Niños consumistas, jóvenes consumidos
La empresa R.C. Entertainment tiene patentada en Estados Unidos una máquina denominada Money Pit (La Mina de Dinero). Se trata de una cabina de cristal en la que unas corrientes de aire hacen volar dinero falso. Las máquinas, instaladas en determinados espacios de ocio, son la delicia de los niños. Unos monitores les animan a adentrarse en la cabina y competir para ver quién coge más dinero. Esta “educación para la vida” todavía hoy nos sorprende a los europeos, aunque quizá pronto nos habituemos a ella. Varias son las tendencias norteamericanas que poco a poco se van extendiendo. Cabe destacar las “fiestas de paso”. A ciertas edades, como a los dieciséis años (los Sweet sixteen, Dulces dieciséis), se han consagrado ciertas celebraciones obligadas. Una familia de clase media alta puede gastarse unos 15.000 dólares organizando una auténtica bacanal del consumo para dicho evento. Algunos analistas resaltan el carácter “adulto” de este tipo de fiestas: bailarinas ligeras de ropa estilo Flashdance, mesas de blackjack, coches hechos con latas de Heineken o exóticas chicas que aplican tatuajes sexys.
La cooperación de los padres en retroalimentar la capacidad de consumo de sus hijos, se ha convertido en un hábito cultural. Las grandes empresas cooperan entusiasmadas ofreciendo productos como móviles u ordenadores para edades cada vez más tempranas. La última barrera que quedaba frente a una cultura del consumo era la escuela, pero ésta también ha caído. En Estados Unidos surgió una asociación para defender a los jóvenes de la saturación publicitaria en el sistema escolar. Era el llamado Centro para una Educación Pública sin Publicidad. Hoy la asociación está extinta. Entre las denuncias que llegó a emprender esta asociación era que en un Instituto medio de Estados Unidos un alumno se podía encontrar unas 35 máquinas expendedoras de refrescos con su consiguiente publicidad; a la que se añadiría la publicidad en la cafetería, en la cancha de baloncesto o las vallas publicitarias que rodean la escuela. Incluso algunas multinacionales ya contratan publicidad en el sistema de megafonía de las escuelas. La publicidad en las escuelas se ha hecho tan connatural que la lucha contra ella parece imposible. Cuando el gobierno federal pretendió suprimir las máquinas expendedoras en los Institutos para combatir la obesidad juvenil, las escuelas lo impidieron. Con los números en la mano, los centros demostraron que necesitaban de esos ingresos para subsistir. ¿Es este el peor escenario posible? No, la cosa puede empeorar. En algunos libros de texto ya aparecen, como el que no quiere la cosa, referencias a marcas. No es por tanto de extrañar que venga siendo habitual que las multinacionales financien a autores bajo el requisito de que en sus novelas aparezca la marca de la empresa. También las playstations han seguido el ejemplo y a sus ingresos se añaden los conseguidos por la publicidad indirecta que aparece en los juegos.

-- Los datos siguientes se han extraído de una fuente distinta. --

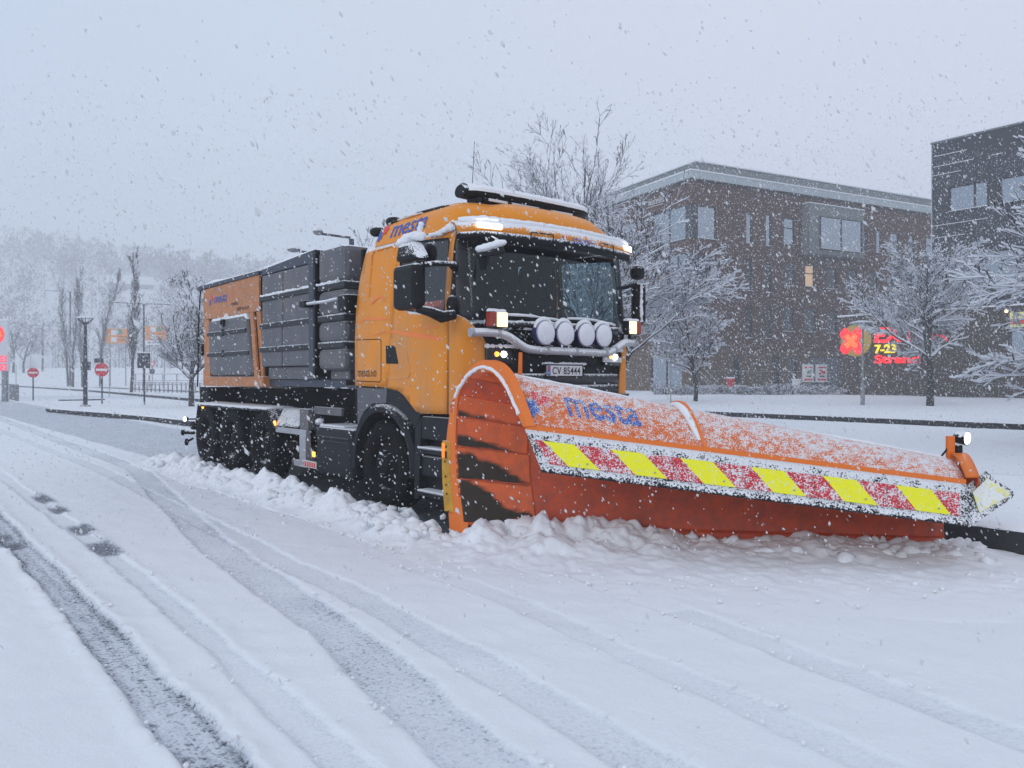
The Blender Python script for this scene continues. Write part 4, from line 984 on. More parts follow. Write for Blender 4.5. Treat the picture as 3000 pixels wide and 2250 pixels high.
# headlamps, one of them lit and in view
for y in (-.82, .82):
    hl = MB().grid([[ffront(y + dy, z, .045 + .02 * math.cos(dy * 9)) for z in np.linspace(1.62, 1.80, 5)] for dy in np.linspace(-.16, .16, 9)]).build('headlight', 'black_gloss', truck, smooth=True, solid=.03, out=(1, 0, 0))
    c = Vector(ffront(y, 1.72, .075))
    MB().lathe([(.034, -.01), (.03, .012), (.0, .02)], c + Vector((0, .03, 0)), (1, 0, 0), 16, cap=False).build('main_beam', 'lamp_white', hl, smooth=True)
    MB().lathe([(.026, -.01), (.02, .012), (.0, .016)], c + Vector((-.01, -.05, 0)), (1, 0, 0), 14, cap=False).build('indicator', 'lamp_amber', hl, smooth=True)
    r_ = random.Random(8); yy = np.linspace(y - .17, y + .2, 14); MB().tube([ffront(q, 1.80, .05) for q in yy], [.01 + .02 * r_.random() for _ in yy], 7).build('ledge_snow', 'snow', hl, smooth=True)
# number plate and manufacturer's badge
px = FXc(0) + .042
npl = MB().box(px, px + .012, -.27, .25, 1.503, 1.613).build('number_plate', 'white', truck, bevel=.008)
MB().box(px - .01, px + .004, -.285, .265, 1.49, 1.626).build('plate_holder', 'black', npl)
MB().box(px + .0122, px + .0135, -.266, -.222, 1.507, 1.609).build('country_band', 'blue_print', npl)
MB().box(px + .0136, px + .0142, -.26, -.228, 1.57, 1.598).build('flag', 'red_print', npl)
lettering('lettering', 'N', .022, .026, lambda u, v: (px + .0145, -.255 + u, 1.525 + v), 'white', npl, offset=.01)
lettering('lettering', 'CV 85444', .41, .077, lambda u, v: (px + .0142, -.195 + u, 1.5195 + v), 'print_black', npl, offset=.014, space=1.08)
MB().grid([[ffront(y, z, .028) for z in (1.49, 1.60)] for y in np.linspace(.3, .72, 6)]).build('badge_panel', 'black_snowy', truck, solid=.012)
MB().lathe([(.038, 0), (.038, .01), (.03, .012), (.03, .006)], ffront(.54, 1.545, .03), (1, 0, 0), 20).build('round_badge', 'alu', truck, smooth=True)
MB().lathe([(.026, .0), (.012, .012)], ffront(.54, 1.545, .034), (1, 0, 0), 16).build('round_badge', 'grey_plastic', truck, smooth=True)
MB().grid([[ffront(y, z, .05) for z in (1.66, 1.715)] for y in np.linspace(.62, 1.0, 6)]).build('front_flap', 'bar', truck, solid=.015)
# mirrors at the near side
MB().box(1.0, 1.42, -1.70, -1.55, 2.15, 2.59).build('mirror', 'black', truck, bevel=.055)
mm = MB().hexa([(.98, -1.66, 2.63), (1.40, -1.66, 2.63), (1.44, -1.5, 2.63), (.98, -1.5, 2.63)], [(.98, -1.62, 2.83), (1.22, -1.62, 2.83), (1.28, -1.5, 2.83), (.98, -1.5, 2.83)]).build('mirror', 'black_snowy', truck, bevel=.05)
mb = MB(); r_ = random.Random(4)
for i in range(16):
    t = i / 15; mb.ball((.99 + .34 * t, -1.58 + .03 * r_.random(), 2.825 + .05 * math.sin(t * 2.6) + .012 * r_.random()), .06 + .03 * r_.random(), .06, .035 + .015 * r_.random(), 10, lump=.2, seed=i)
for i in range(5): mb.ball((1.26 + .012 * i, -1.55, 2.87 + .028 * i), .034 - .002 * i, .03, .026, 8, lump=.2, seed=i + 40)
mb.build('mirror_snow', 'snow', mm, smooth=True)
MB().ball((1.2, -1.38, 2.72), .12, .05, .12, 18).build('round_mirror', 'black', truck, smooth=True)
arm = MB().tube([(1.3, -1.58, 2.58), (1.5, -1.5, 2.585), (1.52, -1.3, 2.59), (1.42, -1.22, 2.59)], .026, 8).tube([(1.3, -1.6, 2.4), (1.36, -1.58, 2.62)], .04, 8).build('mirror_arm', 'black_snowy', truck, smooth=True)
MB().ball((1.44, -1.26, 2.59), .045, .04, .045, 12).build('arm_joint', 'black', arm, smooth=True)
MB().tube([(1.34, -1.6, 2.15), (1.46, -1.55, 2.12), (1.52, -1.45, 2.07), (1.5, -1.3, 2.1)], [.04, .05, .06, .05], 10).build('mirror_foot', 'black', truck, smooth=True)
MB().ball((1.45, -1.28, 2.2), .06, .06, .1, 12).build('quarter_cover', 'black', truck, smooth=True)
r_ = random.Random(14)
MB().tube([(1.385, -1.62 + .006 * r_.random(), z) for z in np.linspace(2.2, 2.56, 16)], [.008 + .012 * r_.random() for _ in range(16)], 6).build('mirror_snow', 'snow', truck, smooth=True)
mb = MB()
for i, x in enumerate(np.linspace(1.0, 1.4, 14)): mb.ball((x, -1.2 - .03, 2.945 + .04 * max(0, (x - 1.15) / .2) + .012 * r_.random()), .034, .03, .018 + .03 * max(0, (x - 1.1) / .3) + .012 * r_.random(), 8, lump=.2, seed=i)
mb.build('ledge_snow', 'snow', truck, smooth=True)
# kerb mirror hanging in front of the visor
km = MB().hexa([(1.86, -1.33, 2.6), (2.02, -1.3, 2.6), (1.98, -1.02, 2.66), (1.84, -1.05, 2.66)], [(1.86, -1.32, 2.66), (1.99, -1.29, 2.67), (1.96, -1.03, 2.76), (1.84, -1.05, 2.76)]).build('kerb_mirror', 'black', truck, bevel=.03)
mb = MB()
for i in range(9):
    t = i / 8; mb.ball((1.93, -1.29 + .24 * t, 2.69 + .08 * t + .004), .075, .045, .03 + .008 * r_.random(), 10, lump=.12, seed=i + 9)
mb.build('mirror_snow', 'snow', km, smooth=True)
MB().tube([(1.9, -1.1, 2.72), (1.8, -1.0, 2.82), (1.7, -.98, 2.86)], .022, 8).tube([(1.92, -1.25, 2.62), (1.9, -1.24, 2.5)], [.06, .035], 10).build('mirror_arm', 'black', km, smooth=True)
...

Todo hábito, nos dicen los clásicos, se convierte en una segunda naturaleza. Arraigados desde temprana edad los hábitos de consumo, son muy difíciles de corregir. Las cifras nuevamente asustan. En 2001, los estudiantes norteamericanos acumulaban una deuda media de 2.327 dólares en sus tarjetas de crédito. La vorágine consumista en la que vive la juventud norteamericana puede llegar a límites desquiciantes. El fenómeno ha sido descrito con toda su crudeza por Alissa Quart en su libro Marcados. La explotación comercial de los adolescentes (Debate, 2004). En el libro se relatan las situaciones límites –física y psíquicamente- a las que pueden llegar los adolescentes imbuidos por la cultura del consumo. Como el que no quiere la cosa, hemos resucitado la famosa y decimonónica tesis de Thorstein Veblen expresada en La teoría de la clase ociosa. De su lectura se desprende la fuerza de los símbolos de estatus social y la energía que podemos ser capaces de liberar para conseguirlos. Aunque la obra de Veblen queda lejos en el tiempo, sus tesis han sido reactualizadas por Gilles Lipovetsky en una obrita titulada El lujo eterno (Anagrama, 2004). El sociólogo francés intenta dilucidar los últimos derroteros del consumo para advertir que: “La pasión –actual y democrática- por el lujo no se alimenta exclusivamente del deseo de ser admirado (…) sino que subyace el deseo de admirarse uno mismo y de una imagen elitista”. El ciudadano-consumidor se desliza, así, por los caminos del narcisismo elitista. El otrora sistema educativo-democrático ha fracasado.